The fourth day we had designated for Henningsvær, and when the rain came we decided to camp in a camping again instead of my a beach we had been recommended. We reached the camping just in time to set the tent up before the first Olympic game of women’s handball started, and I was extremely pleased that the camping had a TV. I am very passionate about this one specific sport, while anything else I care little about. After the game we ditched our baggage inside the tent and drove into Henningsvær, where we had a good pie, coffee and cake. On our way back to the camping we stopped at Rørvika beach, where we had thought to camp, and met a Dutch-Italian from last night’s camping place that my father had spoken with. He had found himself a beautiful camp spot and even had a fire going with a pot of hot water for tea. I gave him one of my Nescafé coffees to have in the morning, and he was thankful. We chatted for a bit and I took some photographs, then we went back to camp where we ate a little more and went to sleep.

The last day was a mixture of all of the previous ones, in a way. We cycled a few kilometres, part of it up a dirt road going up. On top we parked the bikes and hiked up our final mountain. The views were again amazing, and I was happy to have this final hike to end off our trip, which I had felt was becoming more about cycling than about hiking. The final stretch on the bike was the hardest, in a way, because I knew we were so close to the end. I felt a great sense of relief when we arrived at the final camping, a relief that overwhelmed my sadness over the adventure being nearly over. I always experience that my mentality about any trip is shaped by the length, and there is always a gratefulness when it’s over and I can return to my own bed, and rest my body and mind from all the impressions and the activity. I sometimes find that reality hard to face, because often I feel like my travels are the only thing I really have going for me and if I come to realise that I rejoice in leaving the road then what do I have? At the same time, a part of me knows that the road is not only awesome adventures, it is hard, and stressful, and tiring. I do not think that the longing for home ever appears prematurely when I travel, it is only towards the end. I think it is a good thing too, sometimes, that I can mix the sadness of leaving with a happiness for going home. That way, it is not so hard to get on the plane.

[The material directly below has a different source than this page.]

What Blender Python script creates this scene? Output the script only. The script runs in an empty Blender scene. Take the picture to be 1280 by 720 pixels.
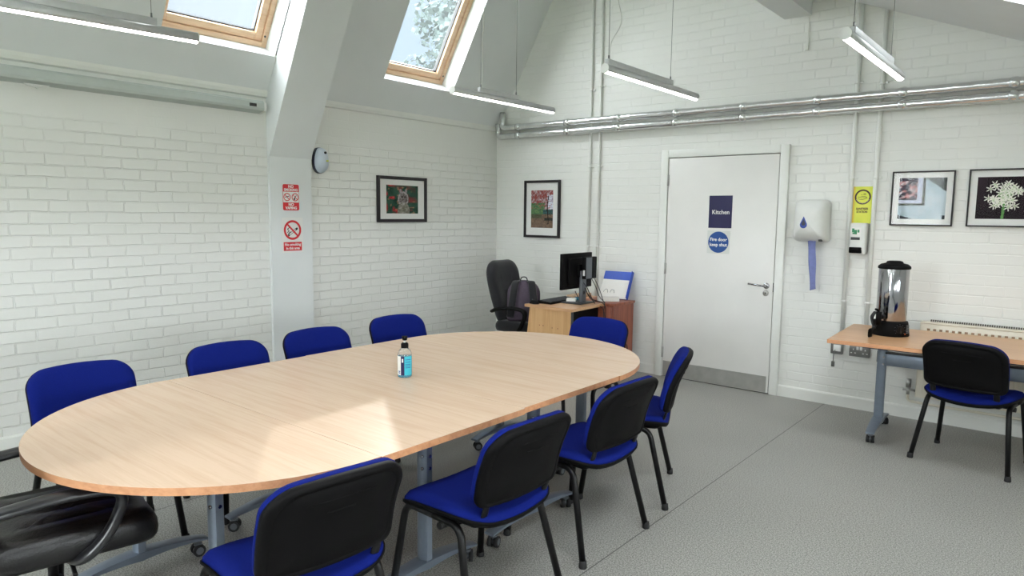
import bpy, bmesh, math, random
from mathutils import Vector, Matrix
from math import sin, cos, pi, radians, sqrt, atan2

random.seed(7)
S = bpy.context.scene
COL = S.collection
V = Vector


def srgb(r, g, b, a=1.0):
    def f(c):
        c = c / 255.0
        return c / 12.92 if c <= 0.04045 else ((c + 0.055) / 1.055) ** 2.4
    return (f(r), f(g), f(b), a)


# ------------------------------------------------------------------ materials
def new_mat(name):
    m = bpy.data.materials.new(name)
    m.use_nodes = True
    nt = m.node_tree
    return m, nt, nt.nodes['Principled BSDF']


def mat(name, col, rough=0.5, metal=0.0, spec=0.5, vary=0.06, scale=20.0, bump=0.0, bscale=200.0, coat=0.0, sheen=0.0):
    """plain surface with a little procedural variation in tone and relief"""
    m, nt, b = new_mat(name)
    N, L = nt.nodes, nt.links
    b.inputs['Roughness'].default_value = rough
    b.inputs['Metallic'].default_value = metal
    b.inputs['Specular IOR Level'].default_value = spec
    b.inputs['Coat Weight'].default_value = coat
    b.inputs['Sheen Weight'].default_value = sheen
    tc = N.new('ShaderNodeTexCoord')
    nz = N.new('ShaderNodeTexNoise')
    nz.inputs['Scale'].default_value = scale
    nz.inputs['Detail'].default_value = 4
    L.new(tc.outputs['Object'], nz.inputs['Vector'])
    mr = N.new('ShaderNodeMapRange')
    mr.inputs['From Min'].default_value = 0.3
    mr.inputs['From Max'].default_value = 0.7
    mr.inputs['To Min'].default_value = 1 - vary
    mr.inputs['To Max'].default_value = 1 + vary
    L.new(nz.outputs['Fac'], mr.inputs['Value'])
    mx = N.new('ShaderNodeVectorMath')
    mx.operation = 'SCALE'
    mx.inputs[0].default_value = col[:3]
    L.new(mr.outputs['Result'], mx.inputs['Scale'])
    L.new(mx.outputs['Vector'], b.inputs['Base Color'])
    if bump > 0:
        n2 = N.new('ShaderNodeTexNoise')
        n2.inputs['Scale'].default_value = bscale
        n2.inputs['Detail'].default_value = 3
        L.new(tc.outputs['Object'], n2.inputs['Vector'])
        bp = N.new('ShaderNodeBump')
        bp.inputs['Strength'].default_value = bump
        bp.inputs['Distance'].default_value = 0.002
        L.new(n2.outputs['Fac'], bp.inputs['Height'])
        L.new(bp.outputs['Normal'], b.inputs['Normal'])
    return m


def brick_mat(name, col, axis, smooth_above=None, strength=0.8, lo=0.3):
    """white painted brickwork; axis tells which world axis runs along the wall"""
    m, nt, b = new_mat(name)
    N, L = nt.nodes, nt.links
    b.inputs['Roughness'].default_value = 0.55
    b.inputs['Specular IOR Level'].default_value = 0.35
    tc = N.new('ShaderNodeTexCoord')
    sep = N.new('ShaderNodeSeparateXYZ')
    L.new(tc.outputs['Object'], sep.inputs[0])
    cmb = N.new('ShaderNodeCombineXYZ')
    L.new(sep.outputs[axis], cmb.inputs['X'])
    L.new(sep.outputs['Z'], cmb.inputs['Y'])
    # uneven joints
    wob = N.new('ShaderNodeTexNoise')
    wob.inputs['Scale'].default_value = 4.0
    wob.inputs['Detail'].default_value = 4.0
    L.new(cmb.outputs[0], wob.inputs['Vector'])
    sub = N.new('ShaderNodeVectorMath'); sub.operation = 'SUBTRACT'
    L.new(wob.outputs['Color'], sub.inputs[0])
    sub.inputs[1].default_value = (0.5, 0.5, 0.5)
    scl = N.new('ShaderNodeVectorMath'); scl.operation = 'MULTIPLY'
    L.new(sub.outputs[0], scl.inputs[0])
    scl.inputs[1].default_value = (0.05, 0.016, 0)
    add = N.new('ShaderNodeVectorMath'); add.operation = 'ADD'
    L.new(cmb.outputs[0], add.inputs[0]); L.new(scl.outputs[0], add.inputs[1])
    br = N.new('ShaderNodeTexBrick')
    br.offset = 0.5
    br.inputs['Scale'].default_value = 1.0
    br.inputs['Brick Width'].default_value = 0.225
    br.inputs['Row Height'].default_value = 0.075
    br.inputs['Mortar Size'].default_value = 0.006
    br.inputs['Mortar Smooth'].default_value = 0.55
    br.inputs['Color1'].default_value = (1, 1, 1, 1)
    br.inputs['Color2'].default_value = (0.80, 0.80, 0.80, 1)
    br.inputs['Mortar'].default_value = (0, 0, 0, 1)
    L.new(add.outputs[0], br.inputs['Vector'])
    rgb = N.new('ShaderNodeRGBToBW')
    L.new(br.outputs['Color'], rgb.inputs[0])
    # patchy thick paint fills some of the joints
    pat = N.new('ShaderNodeTexNoise'); pat.inputs['Scale'].default_value = 2.2; pat.inputs['Detail'].default_value = 3
    L.new(cmb.outputs[0], pat.inputs['Vector'])
    pr = N.new('ShaderNodeMapRange')
    pr.inputs['From Min'].default_value = 0.35; pr.inputs['From Max'].default_value = 0.62
    pr.inputs['To Min'].default_value = lo; pr.inputs['To Max'].default_value = 1.0
    L.new(pat.outputs['Fac'], pr.inputs['Value'])
    inv = N.new('ShaderNodeMath'); inv.operation = 'SUBTRACT'; inv.inputs[0].default_value = 1.0
    L.new(rgb.outputs[0], inv.inputs[1])
    dep = N.new('ShaderNodeMath'); dep.operation = 'MULTIPLY'
    L.new(inv.outputs[0], dep.inputs[0]); L.new(pr.outputs[0], dep.inputs[1])
    last = dep
    if smooth_above is not None:
        wz = N.new('ShaderNodeMath'); wz.operation = 'MULTIPLY_ADD'
        L.new(pat.outputs['Fac'], wz.inputs[0]); wz.inputs[1].default_value = 0.25
        L.new(sep.outputs['Z'], wz.inputs[2])
        sm = N.new('ShaderNodeMapRange')
        sm.inputs['From Min'].default_value = smooth_above + 0.09; sm.inputs['From Max'].default_value = smooth_above + 0.16
        sm.inputs['To Min'].default_value = 1.0; sm.inputs['To Max'].default_value = 0.06
        L.new(wz.outputs[0], sm.inputs['Value'])
        ml = N.new('ShaderNodeMath'); ml.operation = 'MULTIPLY'
        L.new(dep.outputs[0], ml.inputs[0]); L.new(sm.outputs[0], ml.inputs[1])
        last = ml
    fine = N.new('ShaderNodeTexNoise'); fine.inputs['Scale'].default_value = 45; fine.inputs['Detail'].default_value = 4
    L.new(cmb.outputs[0], fine.inputs['Vector'])
    hgt = N.new('ShaderNodeMath'); hgt.operation = 'MULTIPLY_ADD'
    L.new(fine.outputs['Fac'], hgt.inputs[0]); hgt.inputs[1].default_value = 0.12
    neg = N.new('ShaderNodeMath'); neg.operation = 'MULTIPLY'; neg.inputs[1].default_value = -1.0
    L.new(last.outputs[0], neg.inputs[0]); L.new(neg.outputs[0], hgt.inputs[2])
    bp = N.new('ShaderNodeBump'); bp.inputs['Strength'].default_value = strength; bp.inputs['Distance'].default_value = 0.006
    L.new(hgt.outputs[0], bp.inputs['Height'])
    L.new(bp.outputs['Normal'], b.inputs['Normal'])
    mix = N.new('ShaderNodeMix'); mix.data_type = 'RGBA'
    L.new(pat.outputs['Fac'], mix.inputs['Factor'])
    mix.inputs['A'].default_value = (col[0] * 0.97, col[1] * 0.97, col[2] * 0.96, 1)
    mix.inputs['B'].default_value = (col[0] * 1.03, col[1] * 1.03, col[2] * 1.03, 1)
    L.new(mix.outputs['Result'], b.inputs['Base Color'])
    return m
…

We woke up early the next morning to rain. We quickly packed the tent and cycled the final kilometres to the harbour in Svolvær, where we boarded the ferry going back to Bodø. Our flight was going later in the day, and my dad had arranged some meetings with his company’s offices in Bodø. I did a little bit of shopping and went back to my dad’s friends’ house and read some more. I finished The Rum Diary by Hunter S. Thompson, we ate dinner and went to the airport. On the plane back to Oslo I finished Harry Potter and The Cursed Child. Back home I stepped over the half-packed suitcase on my floor to reach my bed. The following day I was moving into the heart of Norway to start working at a hotel only 10 minutes outside the border of Rondane national park. As I fell asleep there was in me a sense of gratefulness for being able to see these beautiful parts of my home country, a great comfort from being off the bike and sleeping in my bed again, and a growing nervousness about moving someplace new all by myself.